5. Participation des travailleurs

L’Allemagne connait actuellement un débat sur la question de savoir si et dans quelle mesure les outils numériques peuvent et doivent être utilisés par les conseils d’établissements, ainsi que sur l'opportunité de modifier les droits de participation pendant la crise. Il n'y a cependant pas encore de résultat.
"L’Allemagne connait actuellement un débat sur la question de savoir si et dans quelle mesure les outils numériques peuvent et doivent être utilisés par les conseils d’établissements, ainsi que sur l'opportunité de modifier les droits de participation pendant la crise"
D'une part, la discussion porte sur la manière dont les règles de forme et de procédure (présence aux réunions des comités d'entreprise, etc. ) pendant la crise doivent être modifiées pour s'adapter aux modèles numériques. C'est la partie la plus facile.
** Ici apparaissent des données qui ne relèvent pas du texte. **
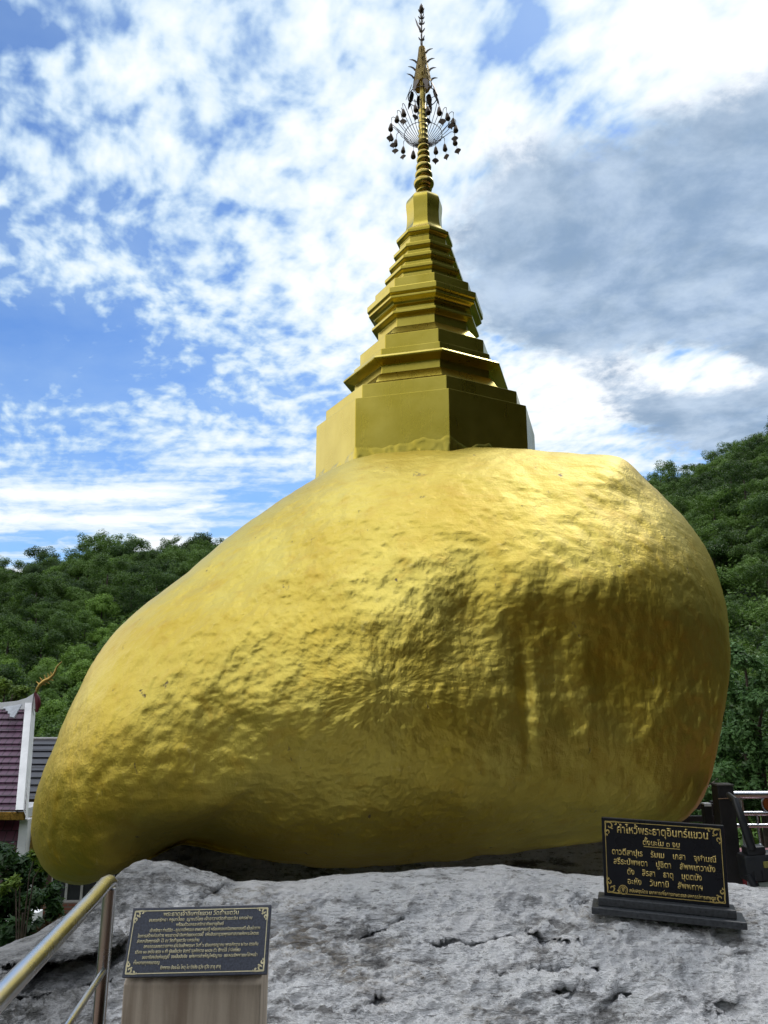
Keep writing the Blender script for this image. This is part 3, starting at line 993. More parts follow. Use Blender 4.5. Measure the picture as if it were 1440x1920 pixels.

Plus problématique est le fait que des voix conservatrices suggèrent de suspendre des droits spécifiques de codétermination pendant la crise. Cependant, les syndicats et les conseils d’établissement refusent catégoriquement cette proposition. La probabilité qu’ait lieu une suspension des droits de participation est politiquement extrêmement faible. 

6. Subventions pour les entreprises et les indépendants

Même si cela n’a rien à voir avec le droit du travail, on peut ajouter qu'il existe des programmes importants de l'État fédéral et des 16 Länder pour soutenir les entreprises et les travailleurs indépendants par des subventions et des prêts pendant la crise.